The legislation was expected to be a boon to large numbers of Brooklyn residents caught in the unemployment trap. Roughly 9.5 percent of Brooklyn residents are without jobs, higher than New York City’s overall rate of 8.8 percent. The country as a whole had an unemployment rate of 7.6 percent in December 2012, according to the state Labor Department.

Weeding out the unemployed “has become the new face of employment discrimination,” Council Member Vincent Gentile (D – Bay Ridge, Bensonhurst, Bath Beach and Dyker Heights) said in a statement Tuesday.

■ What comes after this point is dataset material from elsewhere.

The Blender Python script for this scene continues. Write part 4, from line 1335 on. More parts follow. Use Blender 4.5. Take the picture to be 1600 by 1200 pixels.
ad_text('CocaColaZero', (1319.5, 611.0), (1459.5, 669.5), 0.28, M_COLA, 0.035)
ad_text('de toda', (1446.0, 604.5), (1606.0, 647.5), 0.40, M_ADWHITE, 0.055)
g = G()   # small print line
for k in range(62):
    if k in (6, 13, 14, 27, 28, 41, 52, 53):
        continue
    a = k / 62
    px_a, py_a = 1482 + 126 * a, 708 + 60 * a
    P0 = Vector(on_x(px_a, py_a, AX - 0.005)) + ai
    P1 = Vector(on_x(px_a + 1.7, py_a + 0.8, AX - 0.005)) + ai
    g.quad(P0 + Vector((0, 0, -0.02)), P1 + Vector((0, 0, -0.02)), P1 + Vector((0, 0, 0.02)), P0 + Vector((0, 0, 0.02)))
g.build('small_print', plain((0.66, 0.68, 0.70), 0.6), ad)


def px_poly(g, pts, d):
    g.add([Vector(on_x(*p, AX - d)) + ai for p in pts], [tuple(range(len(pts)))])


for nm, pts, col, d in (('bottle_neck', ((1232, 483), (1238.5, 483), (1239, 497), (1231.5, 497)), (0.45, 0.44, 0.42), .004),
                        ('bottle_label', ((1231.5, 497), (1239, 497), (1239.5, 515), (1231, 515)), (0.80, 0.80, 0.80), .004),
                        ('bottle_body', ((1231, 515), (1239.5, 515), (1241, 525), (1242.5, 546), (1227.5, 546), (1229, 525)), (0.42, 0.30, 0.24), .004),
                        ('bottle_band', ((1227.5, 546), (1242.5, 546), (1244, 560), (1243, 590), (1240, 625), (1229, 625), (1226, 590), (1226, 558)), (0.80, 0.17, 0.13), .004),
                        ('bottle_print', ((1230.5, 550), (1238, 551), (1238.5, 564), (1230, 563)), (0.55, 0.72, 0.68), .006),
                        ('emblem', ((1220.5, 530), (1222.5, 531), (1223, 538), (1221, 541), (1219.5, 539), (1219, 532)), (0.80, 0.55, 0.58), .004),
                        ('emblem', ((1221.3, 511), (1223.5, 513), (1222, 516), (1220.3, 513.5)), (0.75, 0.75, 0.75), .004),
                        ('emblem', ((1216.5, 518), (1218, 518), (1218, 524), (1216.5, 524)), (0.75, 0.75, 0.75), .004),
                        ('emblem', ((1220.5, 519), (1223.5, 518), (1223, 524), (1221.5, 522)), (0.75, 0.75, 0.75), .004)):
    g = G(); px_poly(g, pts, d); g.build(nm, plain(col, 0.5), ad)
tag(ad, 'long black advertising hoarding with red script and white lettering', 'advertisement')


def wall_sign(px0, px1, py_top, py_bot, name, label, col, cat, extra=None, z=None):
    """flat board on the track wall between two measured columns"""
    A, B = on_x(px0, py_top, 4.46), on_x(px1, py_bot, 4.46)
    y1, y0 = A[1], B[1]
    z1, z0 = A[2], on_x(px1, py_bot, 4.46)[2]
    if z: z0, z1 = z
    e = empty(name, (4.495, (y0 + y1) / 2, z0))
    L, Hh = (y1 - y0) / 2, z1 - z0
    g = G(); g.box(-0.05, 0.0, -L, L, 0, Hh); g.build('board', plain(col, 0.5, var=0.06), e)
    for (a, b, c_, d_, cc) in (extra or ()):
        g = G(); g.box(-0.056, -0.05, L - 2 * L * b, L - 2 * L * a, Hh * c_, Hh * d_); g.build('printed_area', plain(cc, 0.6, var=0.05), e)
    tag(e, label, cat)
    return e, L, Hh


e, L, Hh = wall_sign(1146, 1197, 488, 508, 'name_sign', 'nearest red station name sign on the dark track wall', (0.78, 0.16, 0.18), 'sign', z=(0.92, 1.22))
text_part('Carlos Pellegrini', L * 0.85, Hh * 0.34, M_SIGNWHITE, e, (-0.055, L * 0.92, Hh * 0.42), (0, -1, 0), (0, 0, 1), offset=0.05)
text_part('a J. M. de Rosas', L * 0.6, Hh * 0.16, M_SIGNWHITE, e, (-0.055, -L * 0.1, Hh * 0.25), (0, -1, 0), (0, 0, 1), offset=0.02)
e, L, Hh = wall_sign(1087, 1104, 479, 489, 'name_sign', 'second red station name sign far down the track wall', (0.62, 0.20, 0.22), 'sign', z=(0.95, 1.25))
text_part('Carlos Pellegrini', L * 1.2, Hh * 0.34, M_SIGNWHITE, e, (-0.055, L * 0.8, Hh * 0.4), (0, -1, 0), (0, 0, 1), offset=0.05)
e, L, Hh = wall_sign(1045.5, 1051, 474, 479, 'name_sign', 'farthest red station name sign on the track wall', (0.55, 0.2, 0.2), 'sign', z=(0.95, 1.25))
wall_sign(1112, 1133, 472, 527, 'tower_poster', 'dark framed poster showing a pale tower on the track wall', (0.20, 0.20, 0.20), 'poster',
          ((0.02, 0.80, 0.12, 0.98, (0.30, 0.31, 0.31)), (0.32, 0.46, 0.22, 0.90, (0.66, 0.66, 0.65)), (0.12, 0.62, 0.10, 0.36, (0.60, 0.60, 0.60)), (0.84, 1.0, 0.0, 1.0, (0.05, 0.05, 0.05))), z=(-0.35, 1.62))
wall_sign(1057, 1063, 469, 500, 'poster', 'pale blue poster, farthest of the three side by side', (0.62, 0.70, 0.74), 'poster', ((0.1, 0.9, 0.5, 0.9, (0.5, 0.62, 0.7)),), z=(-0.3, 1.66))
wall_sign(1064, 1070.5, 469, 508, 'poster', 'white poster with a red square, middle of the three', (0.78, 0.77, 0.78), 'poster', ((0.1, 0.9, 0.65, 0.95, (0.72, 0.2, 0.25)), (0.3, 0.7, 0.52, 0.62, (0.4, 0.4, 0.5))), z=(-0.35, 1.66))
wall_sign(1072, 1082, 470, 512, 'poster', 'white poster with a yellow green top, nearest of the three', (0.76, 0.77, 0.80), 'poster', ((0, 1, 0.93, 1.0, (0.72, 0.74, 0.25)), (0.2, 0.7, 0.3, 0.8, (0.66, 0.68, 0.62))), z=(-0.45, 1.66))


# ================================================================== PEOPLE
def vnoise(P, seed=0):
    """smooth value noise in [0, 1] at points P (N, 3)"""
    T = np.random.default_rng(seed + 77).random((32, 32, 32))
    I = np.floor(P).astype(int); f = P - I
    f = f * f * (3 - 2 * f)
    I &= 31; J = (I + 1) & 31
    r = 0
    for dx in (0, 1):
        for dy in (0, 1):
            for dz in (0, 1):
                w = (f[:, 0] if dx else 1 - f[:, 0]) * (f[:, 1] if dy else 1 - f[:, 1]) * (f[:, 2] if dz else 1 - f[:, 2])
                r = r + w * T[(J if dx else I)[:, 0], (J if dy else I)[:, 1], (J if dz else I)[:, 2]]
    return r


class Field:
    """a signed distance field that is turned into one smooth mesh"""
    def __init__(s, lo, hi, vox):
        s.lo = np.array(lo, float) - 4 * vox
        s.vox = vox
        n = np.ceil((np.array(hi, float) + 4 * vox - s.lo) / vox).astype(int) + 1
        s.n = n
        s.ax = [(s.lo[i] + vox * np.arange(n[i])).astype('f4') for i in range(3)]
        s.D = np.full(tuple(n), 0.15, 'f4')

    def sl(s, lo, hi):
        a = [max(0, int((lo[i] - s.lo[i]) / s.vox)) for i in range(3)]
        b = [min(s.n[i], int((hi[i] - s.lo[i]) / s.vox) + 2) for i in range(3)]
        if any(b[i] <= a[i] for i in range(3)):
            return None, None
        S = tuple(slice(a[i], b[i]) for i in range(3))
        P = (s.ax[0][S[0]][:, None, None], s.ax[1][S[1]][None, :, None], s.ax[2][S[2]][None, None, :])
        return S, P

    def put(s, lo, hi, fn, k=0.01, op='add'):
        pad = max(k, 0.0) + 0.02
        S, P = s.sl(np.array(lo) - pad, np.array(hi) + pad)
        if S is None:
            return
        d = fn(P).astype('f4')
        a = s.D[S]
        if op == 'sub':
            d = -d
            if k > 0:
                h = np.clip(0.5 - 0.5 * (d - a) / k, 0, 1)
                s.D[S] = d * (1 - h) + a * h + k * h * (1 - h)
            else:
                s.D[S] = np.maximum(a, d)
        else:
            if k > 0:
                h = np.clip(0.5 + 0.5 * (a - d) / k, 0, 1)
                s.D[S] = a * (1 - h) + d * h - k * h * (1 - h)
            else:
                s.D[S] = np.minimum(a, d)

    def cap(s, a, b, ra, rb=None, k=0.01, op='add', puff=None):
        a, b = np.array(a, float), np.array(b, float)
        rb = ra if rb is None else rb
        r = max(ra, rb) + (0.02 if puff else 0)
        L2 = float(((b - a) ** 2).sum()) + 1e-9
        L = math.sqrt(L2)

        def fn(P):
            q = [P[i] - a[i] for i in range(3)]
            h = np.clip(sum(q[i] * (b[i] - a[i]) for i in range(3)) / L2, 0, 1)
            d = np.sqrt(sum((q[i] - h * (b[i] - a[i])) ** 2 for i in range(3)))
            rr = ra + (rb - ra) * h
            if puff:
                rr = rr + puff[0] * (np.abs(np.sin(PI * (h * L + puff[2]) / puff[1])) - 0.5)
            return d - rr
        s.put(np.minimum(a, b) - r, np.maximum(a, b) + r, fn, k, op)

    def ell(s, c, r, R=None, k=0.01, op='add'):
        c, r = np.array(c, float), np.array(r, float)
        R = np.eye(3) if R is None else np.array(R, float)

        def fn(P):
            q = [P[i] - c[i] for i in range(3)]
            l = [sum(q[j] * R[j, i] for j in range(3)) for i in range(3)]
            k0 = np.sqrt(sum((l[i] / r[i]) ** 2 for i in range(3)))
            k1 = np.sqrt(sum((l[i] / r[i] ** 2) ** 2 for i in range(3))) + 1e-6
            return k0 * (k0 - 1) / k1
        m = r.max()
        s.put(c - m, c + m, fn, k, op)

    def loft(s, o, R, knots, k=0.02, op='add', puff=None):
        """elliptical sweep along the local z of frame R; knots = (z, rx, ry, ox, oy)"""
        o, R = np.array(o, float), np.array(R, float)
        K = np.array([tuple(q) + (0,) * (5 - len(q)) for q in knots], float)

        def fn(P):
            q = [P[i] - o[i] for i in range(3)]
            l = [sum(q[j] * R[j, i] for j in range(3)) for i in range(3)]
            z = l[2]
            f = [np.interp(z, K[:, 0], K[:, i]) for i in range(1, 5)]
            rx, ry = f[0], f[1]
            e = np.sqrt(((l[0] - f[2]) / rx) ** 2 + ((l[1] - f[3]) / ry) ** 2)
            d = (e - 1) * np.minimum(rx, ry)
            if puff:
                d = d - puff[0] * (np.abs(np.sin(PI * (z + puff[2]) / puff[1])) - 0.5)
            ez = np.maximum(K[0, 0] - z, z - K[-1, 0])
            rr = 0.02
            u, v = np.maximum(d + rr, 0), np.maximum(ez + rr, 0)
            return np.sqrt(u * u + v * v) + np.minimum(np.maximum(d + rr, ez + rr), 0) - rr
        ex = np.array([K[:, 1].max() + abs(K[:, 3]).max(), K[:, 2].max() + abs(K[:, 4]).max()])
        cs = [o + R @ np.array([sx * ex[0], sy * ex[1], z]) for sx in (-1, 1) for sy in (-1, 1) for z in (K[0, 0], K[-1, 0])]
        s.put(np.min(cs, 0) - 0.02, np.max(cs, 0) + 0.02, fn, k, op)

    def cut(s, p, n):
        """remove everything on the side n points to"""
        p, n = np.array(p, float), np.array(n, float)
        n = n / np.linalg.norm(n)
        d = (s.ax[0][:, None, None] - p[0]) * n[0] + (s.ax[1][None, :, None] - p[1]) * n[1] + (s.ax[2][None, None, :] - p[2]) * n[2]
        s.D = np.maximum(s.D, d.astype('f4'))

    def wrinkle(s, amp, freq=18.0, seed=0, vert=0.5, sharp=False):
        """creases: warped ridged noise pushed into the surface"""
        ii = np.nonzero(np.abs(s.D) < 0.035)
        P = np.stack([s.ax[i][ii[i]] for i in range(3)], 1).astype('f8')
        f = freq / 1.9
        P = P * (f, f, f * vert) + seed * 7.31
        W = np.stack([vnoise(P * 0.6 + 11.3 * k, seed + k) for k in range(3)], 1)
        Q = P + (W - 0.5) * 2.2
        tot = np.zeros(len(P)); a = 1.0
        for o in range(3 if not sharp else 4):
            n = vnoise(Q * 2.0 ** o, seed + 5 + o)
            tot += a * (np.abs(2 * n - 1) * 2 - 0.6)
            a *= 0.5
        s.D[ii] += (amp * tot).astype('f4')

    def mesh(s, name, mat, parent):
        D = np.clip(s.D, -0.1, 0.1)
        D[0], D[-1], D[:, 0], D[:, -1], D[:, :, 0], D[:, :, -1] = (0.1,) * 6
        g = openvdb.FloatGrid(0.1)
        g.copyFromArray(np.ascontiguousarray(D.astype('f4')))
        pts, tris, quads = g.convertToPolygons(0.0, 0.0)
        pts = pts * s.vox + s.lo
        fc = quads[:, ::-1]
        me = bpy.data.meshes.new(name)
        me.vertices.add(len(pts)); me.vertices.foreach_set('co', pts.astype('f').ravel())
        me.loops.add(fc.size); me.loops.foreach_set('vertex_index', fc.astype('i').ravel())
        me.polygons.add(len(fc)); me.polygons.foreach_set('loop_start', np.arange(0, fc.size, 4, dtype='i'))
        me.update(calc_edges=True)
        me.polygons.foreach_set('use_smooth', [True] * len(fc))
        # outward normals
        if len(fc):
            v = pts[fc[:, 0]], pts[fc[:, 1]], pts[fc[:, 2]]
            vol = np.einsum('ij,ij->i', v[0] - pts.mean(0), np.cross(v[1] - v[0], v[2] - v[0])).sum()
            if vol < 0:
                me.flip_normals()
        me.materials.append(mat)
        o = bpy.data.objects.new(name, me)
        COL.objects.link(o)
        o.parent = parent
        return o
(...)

Gentile is a lead sponsor of the bill along with Queens Council Member Leroy Comrie.

“If you are otherwise qualified, being unemployed should not prevent you from securing a job,” he said. “This important piece of legislation will effectively end this perverse Catch-22 that has served only to deepen our unemployment crisis in New York City.”

The bill had the support of Council Speaker Christine Quinn and Manhattan Borough President Scott Stringer as well as the National Employment Law Project, a national advocacy organization for employment rights of lower-wage workers.

A spokesperson for the Brooklyn Chamber of Commence told the Brooklyn Eagle they had no comment on the legislation.

New York City’s version of the bill is coming out in advance of one of being considered by President Barack Obama as part of a jobs package. Though banning discrimination, the federal legislation would allow employers to consider the job applicant’s work history and examine why the person is unemployed, if that were relevant to ability to perform a job.

Republicans argue against the plan, saying that job discrimination on the basis of employment status was rare. “Letting unemployed workers sue . . . would raise the cost of creating new jobs — each unemployed applicant would become a potential lawsuit,” said James Sherk and Andrew M. Grossman, writing for the Heritage Foundation.

Manhattan Borough President Scott Stringer, however, said in a statement on Tuesday that a review of job postings by his office last October uncovered dozens of city job listings that required candidates to be currently employed.

In the New York City bill, an employer can still consider whether an applicant has a current or valid professional license or other important credential, or a minimum level of education or training, regardless of employment status.

Once enacted, an individual who believes he or she has been unlawfully discriminated against will be able to take action in court or make a complaint to the Human Rights Commission.

Speaker Quinn first announced the proposal during her 2012 State of the City address and introduced the bill, sponsored by Council Members Leroy Comrie and Vincent Gentile, last March.